COLLECTED DATA >>
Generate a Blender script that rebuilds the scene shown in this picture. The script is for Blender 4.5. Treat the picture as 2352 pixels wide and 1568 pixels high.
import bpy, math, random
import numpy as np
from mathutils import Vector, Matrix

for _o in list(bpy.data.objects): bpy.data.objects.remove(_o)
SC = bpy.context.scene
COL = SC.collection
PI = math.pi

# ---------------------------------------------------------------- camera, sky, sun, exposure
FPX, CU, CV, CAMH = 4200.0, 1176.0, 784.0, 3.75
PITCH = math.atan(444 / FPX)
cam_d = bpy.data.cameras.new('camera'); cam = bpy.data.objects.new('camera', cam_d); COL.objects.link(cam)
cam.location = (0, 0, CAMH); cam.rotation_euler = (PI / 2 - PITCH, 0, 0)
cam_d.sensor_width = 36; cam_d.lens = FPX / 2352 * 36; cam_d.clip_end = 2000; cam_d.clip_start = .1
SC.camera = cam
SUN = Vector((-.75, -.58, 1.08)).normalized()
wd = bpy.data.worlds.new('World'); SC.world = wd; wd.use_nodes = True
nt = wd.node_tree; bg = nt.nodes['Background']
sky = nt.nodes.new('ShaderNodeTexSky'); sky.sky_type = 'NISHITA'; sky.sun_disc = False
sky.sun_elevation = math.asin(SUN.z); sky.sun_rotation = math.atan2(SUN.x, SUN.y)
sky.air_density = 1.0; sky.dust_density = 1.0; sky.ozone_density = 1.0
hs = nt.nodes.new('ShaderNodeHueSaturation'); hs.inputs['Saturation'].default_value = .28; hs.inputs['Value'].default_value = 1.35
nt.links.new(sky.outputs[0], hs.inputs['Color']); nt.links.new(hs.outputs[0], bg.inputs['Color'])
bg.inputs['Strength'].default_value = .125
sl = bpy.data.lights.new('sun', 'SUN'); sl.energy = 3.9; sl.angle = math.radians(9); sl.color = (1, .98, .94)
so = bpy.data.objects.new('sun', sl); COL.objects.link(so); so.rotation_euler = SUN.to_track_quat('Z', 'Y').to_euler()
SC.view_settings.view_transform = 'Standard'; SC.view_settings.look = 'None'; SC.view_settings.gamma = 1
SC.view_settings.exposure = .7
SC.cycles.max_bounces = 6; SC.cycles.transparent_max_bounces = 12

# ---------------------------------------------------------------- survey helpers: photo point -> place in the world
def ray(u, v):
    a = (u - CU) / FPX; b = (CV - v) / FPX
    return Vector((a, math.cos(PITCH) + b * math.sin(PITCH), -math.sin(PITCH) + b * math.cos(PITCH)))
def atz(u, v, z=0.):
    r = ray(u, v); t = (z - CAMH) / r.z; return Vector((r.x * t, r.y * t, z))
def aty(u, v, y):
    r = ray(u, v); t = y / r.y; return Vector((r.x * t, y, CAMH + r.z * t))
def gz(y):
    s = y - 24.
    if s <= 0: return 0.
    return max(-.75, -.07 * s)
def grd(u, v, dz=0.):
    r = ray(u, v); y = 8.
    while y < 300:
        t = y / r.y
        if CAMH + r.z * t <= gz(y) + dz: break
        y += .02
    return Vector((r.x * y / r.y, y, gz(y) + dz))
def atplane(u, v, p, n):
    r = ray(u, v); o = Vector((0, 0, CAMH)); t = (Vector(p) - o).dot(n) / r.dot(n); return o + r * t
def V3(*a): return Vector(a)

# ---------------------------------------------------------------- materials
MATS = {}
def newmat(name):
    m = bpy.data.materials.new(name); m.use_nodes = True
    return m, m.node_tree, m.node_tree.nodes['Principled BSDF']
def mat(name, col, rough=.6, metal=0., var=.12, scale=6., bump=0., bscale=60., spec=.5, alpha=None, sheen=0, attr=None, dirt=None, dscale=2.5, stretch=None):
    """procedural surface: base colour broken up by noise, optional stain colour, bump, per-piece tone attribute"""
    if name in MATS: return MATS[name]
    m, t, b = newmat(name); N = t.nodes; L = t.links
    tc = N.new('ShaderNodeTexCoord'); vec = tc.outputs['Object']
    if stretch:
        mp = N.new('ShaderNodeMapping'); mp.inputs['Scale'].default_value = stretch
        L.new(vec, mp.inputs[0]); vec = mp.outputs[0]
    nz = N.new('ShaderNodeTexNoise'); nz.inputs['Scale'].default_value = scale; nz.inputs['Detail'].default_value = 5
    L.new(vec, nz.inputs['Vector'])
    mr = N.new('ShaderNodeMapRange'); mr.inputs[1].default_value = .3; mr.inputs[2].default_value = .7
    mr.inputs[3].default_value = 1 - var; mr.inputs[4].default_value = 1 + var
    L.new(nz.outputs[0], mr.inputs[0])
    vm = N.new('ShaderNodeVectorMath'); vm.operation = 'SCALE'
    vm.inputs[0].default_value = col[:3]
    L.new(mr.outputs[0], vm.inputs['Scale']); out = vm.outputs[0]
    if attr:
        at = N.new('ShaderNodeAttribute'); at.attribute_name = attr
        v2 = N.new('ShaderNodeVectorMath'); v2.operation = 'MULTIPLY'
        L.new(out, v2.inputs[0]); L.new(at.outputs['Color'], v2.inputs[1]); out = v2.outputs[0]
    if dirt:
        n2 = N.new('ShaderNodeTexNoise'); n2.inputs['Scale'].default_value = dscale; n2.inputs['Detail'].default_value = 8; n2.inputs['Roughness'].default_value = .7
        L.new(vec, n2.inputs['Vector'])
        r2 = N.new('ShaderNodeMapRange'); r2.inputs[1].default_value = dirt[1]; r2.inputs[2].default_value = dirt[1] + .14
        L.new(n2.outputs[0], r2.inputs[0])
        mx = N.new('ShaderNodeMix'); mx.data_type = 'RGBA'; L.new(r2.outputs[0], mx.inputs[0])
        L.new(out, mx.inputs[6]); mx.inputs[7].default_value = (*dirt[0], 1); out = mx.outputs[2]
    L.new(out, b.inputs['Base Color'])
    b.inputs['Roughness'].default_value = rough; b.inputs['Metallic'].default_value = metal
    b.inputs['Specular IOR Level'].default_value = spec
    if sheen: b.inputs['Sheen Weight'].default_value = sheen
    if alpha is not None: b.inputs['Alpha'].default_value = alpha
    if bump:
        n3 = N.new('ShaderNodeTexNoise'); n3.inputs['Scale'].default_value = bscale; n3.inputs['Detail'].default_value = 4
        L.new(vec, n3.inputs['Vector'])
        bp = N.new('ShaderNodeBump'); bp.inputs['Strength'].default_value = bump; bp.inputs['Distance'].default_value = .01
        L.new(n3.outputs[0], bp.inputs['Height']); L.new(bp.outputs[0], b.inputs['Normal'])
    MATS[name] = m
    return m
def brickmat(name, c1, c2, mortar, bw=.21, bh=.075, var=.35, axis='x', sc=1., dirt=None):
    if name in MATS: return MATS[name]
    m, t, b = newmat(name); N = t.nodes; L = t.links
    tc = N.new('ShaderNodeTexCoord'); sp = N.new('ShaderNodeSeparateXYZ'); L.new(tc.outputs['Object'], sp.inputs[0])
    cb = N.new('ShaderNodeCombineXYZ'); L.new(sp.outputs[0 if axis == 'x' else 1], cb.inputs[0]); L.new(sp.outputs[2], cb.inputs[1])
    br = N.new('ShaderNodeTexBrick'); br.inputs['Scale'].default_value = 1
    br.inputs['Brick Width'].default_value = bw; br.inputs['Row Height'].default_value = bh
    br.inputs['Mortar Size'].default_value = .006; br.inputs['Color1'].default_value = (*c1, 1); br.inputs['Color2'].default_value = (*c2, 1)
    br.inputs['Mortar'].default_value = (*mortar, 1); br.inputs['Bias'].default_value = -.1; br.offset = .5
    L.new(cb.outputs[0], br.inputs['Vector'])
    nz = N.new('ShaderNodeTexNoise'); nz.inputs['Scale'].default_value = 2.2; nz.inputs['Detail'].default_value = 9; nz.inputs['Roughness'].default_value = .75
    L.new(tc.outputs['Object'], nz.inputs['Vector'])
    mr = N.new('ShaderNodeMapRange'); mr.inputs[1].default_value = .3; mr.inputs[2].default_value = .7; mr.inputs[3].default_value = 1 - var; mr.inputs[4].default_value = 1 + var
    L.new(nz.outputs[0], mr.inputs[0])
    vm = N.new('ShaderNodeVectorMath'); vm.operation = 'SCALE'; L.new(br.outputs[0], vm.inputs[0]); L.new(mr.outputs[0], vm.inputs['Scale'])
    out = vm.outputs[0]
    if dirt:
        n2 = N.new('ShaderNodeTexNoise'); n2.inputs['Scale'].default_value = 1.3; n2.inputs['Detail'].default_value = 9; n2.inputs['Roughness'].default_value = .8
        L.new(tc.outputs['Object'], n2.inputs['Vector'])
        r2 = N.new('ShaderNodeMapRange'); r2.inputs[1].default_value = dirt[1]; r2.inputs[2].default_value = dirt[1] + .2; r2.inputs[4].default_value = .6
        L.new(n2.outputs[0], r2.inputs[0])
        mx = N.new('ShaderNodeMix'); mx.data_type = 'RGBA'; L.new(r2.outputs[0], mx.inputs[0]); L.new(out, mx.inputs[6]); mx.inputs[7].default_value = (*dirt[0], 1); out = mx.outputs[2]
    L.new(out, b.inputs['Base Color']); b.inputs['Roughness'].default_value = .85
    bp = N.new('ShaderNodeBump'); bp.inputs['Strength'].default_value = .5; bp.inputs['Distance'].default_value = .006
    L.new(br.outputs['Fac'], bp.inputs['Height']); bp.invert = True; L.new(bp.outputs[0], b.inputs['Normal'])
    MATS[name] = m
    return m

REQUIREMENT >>
Return the opening line of the data and every line after it through the line containing "from mathutils import Vector, Matrix", please, exactly as written and with nothing added.

THE SOLUTION >>
Generate a Blender script that rebuilds the scene shown in this picture. The script is for Blender 4.5. Treat the picture as 2352 pixels wide and 1568 pixels high.
import bpy, math, random
import numpy as np
from mathutils import Vector, Matrix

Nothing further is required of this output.